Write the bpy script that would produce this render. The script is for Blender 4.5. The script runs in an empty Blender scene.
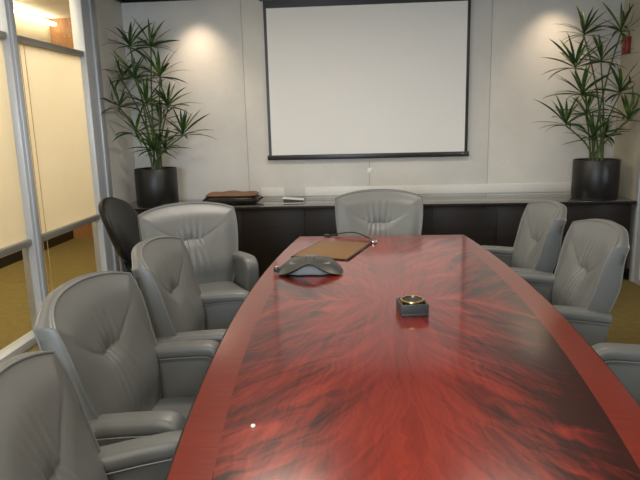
import bpy, bmesh, math, random
from mathutils import Vector, Matrix
random.seed(7)
S = bpy.context.scene
C = S.collection
PI = math.pi
R = math.radians

# ------------------------------------------------------------------ helpers
class MB:
    """collects vertices and faces for ONE mesh object"""
    def __init__(s): s.v = []; s.f = []; s.mi = []
    def add(s, vs, fs, mi=0):
        o = len(s.v); s.v += [tuple(v) for v in vs]
        s.f += [tuple(i + o for i in f) for f in fs]; s.mi += [mi] * len(fs)
    def from_bm(s, bm, M=None, mi=0):
        bm.verts.index_update()
        s.add([(M @ v.co if M else v.co) for v in bm.verts], [[v.index for v in f.verts] for f in bm.faces], mi)
        bm.free()
    def box(s, c, d, bevel=0.0, seg=2, M=None, mi=0):
        bm = bmesh.new(); bmesh.ops.create_cube(bm, size=1)
        for v in bm.verts: v.co = Vector((v.co.x * d[0], v.co.y * d[1], v.co.z * d[2]))
        if bevel: bmesh.ops.bevel(bm, geom=bm.edges[:], offset=bevel, segments=seg, profile=.5, affect='EDGES')
        T = Matrix.Translation(Vector(c))
        s.from_bm(bm, (T @ M) if M else T, mi)
    def tube(s, pts, r, n=8, closed=False, cap=True, mi=0):
        pts = [Vector(p) for p in pts]; m = len(pts)
        rr = r if isinstance(r, (list, tuple)) else [r] * m
        rings = []; up = None
        for i, p in enumerate(pts):
            a = pts[(i - 1) % m] if (closed or i) else p; b = pts[(i + 1) % m] if (closed or i < m - 1) else p
            t = (b - a).normalized()
            if up is None: up = Vector((0, 0, 1)) if abs(t.z) < .9 else Vector((1, 0, 0))
            up = (up - t * up.dot(t)).normalized(); sd = t.cross(up)
            rings.append([p + (up * math.cos(2*PI*k/n) + sd * math.sin(2*PI*k/n)) * rr[i] for k in range(n)])
        vs = [v for q in rings for v in q]; fs = []
        for i in range(m if closed else m - 1):
            j = (i + 1) % m
            for k in range(n): fs.append((i*n+k, i*n+(k+1) % n, j*n+(k+1) % n, j*n+k))
        if cap and not closed: fs += [tuple(range(n))[::-1], tuple((m-1)*n + k for k in range(n))]
        s.add(vs, fs, mi)
    def lathe(s, prof, c=(0, 0, 0), n=32, mi=0, M=None):
        vs = []; fs = []; m = len(prof)
        for r, z in prof:
            for k in range(n):
                a = 2*PI*k/n; p = Vector((r*math.cos(a), r*math.sin(a), z))
                vs.append((M @ p if M else p) + Vector(c))
        for i in range(m - 1):
            for k in range(n): fs.append((i*n+k, i*n+(k+1) % n, (i+1)*n+(k+1) % n, (i+1)*n+k))
        if prof[0][0] > 1e-6: fs.append(tuple(range(n))[::-1])
        if prof[-1][0] > 1e-6: fs.append(tuple((m-1)*n + k for k in range(n)))
        s.add(vs, fs, mi)
    def sweep(s, pts, section, up=(0, 1, 0), mi=0):
        """section: list of (a,b): a along 'up' axis, b along the in-plane normal"""
        pts = [Vector(p) for p in pts]; up = Vector(up); n = len(section); vs = []; fs = []
        for i, p in enumerate(pts):
            t = (pts[min(i+1, len(pts)-1)] - pts[max(i-1, 0)]).normalized(); nn = t.cross(up).normalized()
            vs += [p + up * a + nn * b for a, b in section]
        for i in range(len(pts) - 1):
            for k in range(n): fs.append((i*n+k, i*n+(k+1) % n, (i+1)*n+(k+1) % n, (i+1)*n+k))
        fs += [tuple(range(n))[::-1], tuple((len(pts)-1)*n + k for k in range(n))]
        s.add(vs, fs, mi)
    def build(s, name, mat, parent=None, loc=None, rot=None, smooth=35):
        me = bpy.data.meshes.new(name); me.from_pydata(s.v, [], s.f); me.validate()
        bm = bmesh.new(); bm.from_mesh(me)
        bmesh.ops.remove_doubles(bm, verts=bm.verts, dist=1e-6)
        same = len(bm.faces) == len(s.mi)
        if len(bm.faces) and not getattr(s, 'open', False): bmesh.ops.recalc_face_normals(bm, faces=bm.faces)
        bm.to_mesh(me); bm.free()
        for m in (mat if isinstance(mat, (list, tuple)) else [mat]): me.materials.append(m)
        if same and any(s.mi): me.polygons.foreach_set('material_index', s.mi)
        if smooth:
            me.polygons.foreach_set('use_smooth', [True] * len(me.polygons)); me.set_sharp_from_angle(angle=R(smooth))
        o = bpy.data.objects.new(name, me); C.objects.link(o)
        if loc: o.location = loc
        if rot: o.rotation_euler = rot
        if parent: o.parent = parent
        return o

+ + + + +

== TASK REQUIREMENTS ==
Reproduce all of the material exactly, apart from the pictures.

== EXERCISE ANSWER ==
Write the bpy script that would produce this render. The script is for Blender 4.5. The script runs in an empty Blender scene.
import bpy, bmesh, math, random
from mathutils import Vector, Matrix
random.seed(7)
S = bpy.context.scene
C = S.collection
PI = math.pi
R = math.radians

# ------------------------------------------------------------------ helpers
class MB:
    """collects vertices and faces for ONE mesh object"""
    def __init__(s): s.v = []; s.f = []; s.mi = []
    def add(s, vs, fs, mi=0):
        o = len(s.v); s.v += [tuple(v) for v in vs]
        s.f += [tuple(i + o for i in f) for f in fs]; s.mi += [mi] * len(fs)
    def from_bm(s, bm, M=None, mi=0):
        bm.verts.index_update()
        s.add([(M @ v.co if M else v.co) for v in bm.verts], [[v.index for v in f.verts] for f in bm.faces], mi)
        bm.free()
    def box(s, c, d, bevel=0.0, seg=2, M=None, mi=0):
        bm = bmesh.new(); bmesh.ops.create_cube(bm, size=1)
        for v in bm.verts: v.co = Vector((v.co.x * d[0], v.co.y * d[1], v.co.z * d[2]))
        if bevel: bmesh.ops.bevel(bm, geom=bm.edges[:], offset=bevel, segments=seg, profile=.5, affect='EDGES')
        T = Matrix.Translation(Vector(c))
        s.from_bm(bm, (T @ M) if M else T, mi)
    def tube(s, pts, r, n=8, closed=False, cap=True, mi=0):
        pts = [Vector(p) for p in pts]; m = len(pts)
        rr = r if isinstance(r, (list, tuple)) else [r] * m
        rings = []; up = None
        for i, p in enumerate(pts):
            a = pts[(i - 1) % m] if (closed or i) else p; b = pts[(i + 1) % m] if (closed or i < m - 1) else p
            t = (b - a).normalized()
            if up is None: up = Vector((0, 0, 1)) if abs(t.z) < .9 else Vector((1, 0, 0))
            up = (up - t * up.dot(t)).normalized(); sd = t.cross(up)
            rings.append([p + (up * math.cos(2*PI*k/n) + sd * math.sin(2*PI*k/n)) * rr[i] for k in range(n)])
        vs = [v for q in rings for v in q]; fs = []
        for i in range(m if closed else m - 1):
            j = (i + 1) % m
            for k in range(n): fs.append((i*n+k, i*n+(k+1) % n, j*n+(k+1) % n, j*n+k))
        if cap and not closed: fs += [tuple(range(n))[::-1], tuple((m-1)*n + k for k in range(n))]
        s.add(vs, fs, mi)
    def lathe(s, prof, c=(0, 0, 0), n=32, mi=0, M=None):
        vs = []; fs = []; m = len(prof)
        for r, z in prof:
            for k in range(n):
                a = 2*PI*k/n; p = Vector((r*math.cos(a), r*math.sin(a), z))
                vs.append((M @ p if M else p) + Vector(c))
        for i in range(m - 1):
            for k in range(n): fs.append((i*n+k, i*n+(k+1) % n, (i+1)*n+(k+1) % n, (i+1)*n+k))
        if prof[0][0] > 1e-6: fs.append(tuple(range(n))[::-1])
        if prof[-1][0] > 1e-6: fs.append(tuple((m-1)*n + k for k in range(n)))
        s.add(vs, fs, mi)
    def sweep(s, pts, section, up=(0, 1, 0), mi=0):
        """section: list of (a,b): a along 'up' axis, b along the in-plane normal"""
        pts = [Vector(p) for p in pts]; up = Vector(up); n = len(section); vs = []; fs = []
        for i, p in enumerate(pts):
            t = (pts[min(i+1, len(pts)-1)] - pts[max(i-1, 0)]).normalized(); nn = t.cross(up).normalized()
            vs += [p + up * a + nn * b for a, b in section]
        for i in range(len(pts) - 1):
            for k in range(n): fs.append((i*n+k, i*n+(k+1) % n, (i+1)*n+(k+1) % n, (i+1)*n+k))
        fs += [tuple(range(n))[::-1], tuple((len(pts)-1)*n + k for k in range(n))]
        s.add(vs, fs, mi)
    def build(s, name, mat, parent=None, loc=None, rot=None, smooth=35):
        me = bpy.data.meshes.new(name); me.from_pydata(s.v, [], s.f); me.validate()
        bm = bmesh.new(); bm.from_mesh(me)
        bmesh.ops.remove_doubles(bm, verts=bm.verts, dist=1e-6)
        same = len(bm.faces) == len(s.mi)
        if len(bm.faces) and not getattr(s, 'open', False): bmesh.ops.recalc_face_normals(bm, faces=bm.faces)
        bm.to_mesh(me); bm.free()
        for m in (mat if isinstance(mat, (list, tuple)) else [mat]): me.materials.append(m)
        if same and any(s.mi): me.polygons.foreach_set('material_index', s.mi)
        if smooth:
            me.polygons.foreach_set('use_smooth', [True] * len(me.polygons)); me.set_sharp_from_angle(angle=R(smooth))
        o = bpy.data.objects.new(name, me); C.objects.link(o)
        if loc: o.location = loc
        if rot: o.rotation_euler = rot
        if parent: o.parent = parent
        return o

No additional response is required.